Plane wave is defined as exp(-iwt), where 'w' is the frequency. In Fourier decomposition when we say that any complicated wave-function can be expressed as a superpostion of plane waves, we then do not refer to the geometry of wavefronts but to the meaning of a specific frequency. Plane waves by definition are of specific constant frequency and infinite bandwidth, they are hypothetical, mathematical abstraction.
 
  • #16
sugeet said:
Plane wave is defined as exp(-iwt), where 'w' is the frequency. In Fourier decomposition when we say that any complicated wave-function can be expressed as a superpostion of plane waves, we then do not refer to the geometry of wavefronts but to the meaning of a specific frequency. Plane waves by definition are of specific constant frequency and infinite bandwidth, they are hypothetical, mathematical abstraction.

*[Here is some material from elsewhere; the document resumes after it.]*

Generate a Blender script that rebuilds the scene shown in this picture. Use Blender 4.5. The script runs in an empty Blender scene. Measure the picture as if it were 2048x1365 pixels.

We must be discussing in different contexts. I am using the definition as in this link where the 'plane' terms refers to the geometry. (The surface of constant phase of a plane wave is a plane.) That's how I have always seen it used in RF and Optics. Have you a reference where I can see the expression used 'your way'? These things often morph in different directions in 'meaning space'.
I have a problem with this because, conventionally, a constant frequency signal has Zero Bandwidth and infinite temporal extent. Are we in different Universes? lol.
 
  • #17
Oh sorry, I mean constant frequency and zero bandwidth, I am sorry, that's a mistake, I mean it extends infinitely in temporal space.
 
  • #18
OH- right (panic over!)
But the term 'plane wave ' refers to geometry as well as time.
Your "exp(-iwt)" only refers to a time varying signal and not a wave. You need an spatial vector involved, as in exp(-i(wt - kx)), to describe a wave traveling along the x axis.
I know that, in RF circles, people talk about 'CW' (meaning Carrier Wave or Continuous Wave) but that sort of assumes it's been transmitted through space and received and it's a teeny bit sloppy Engineers' talk.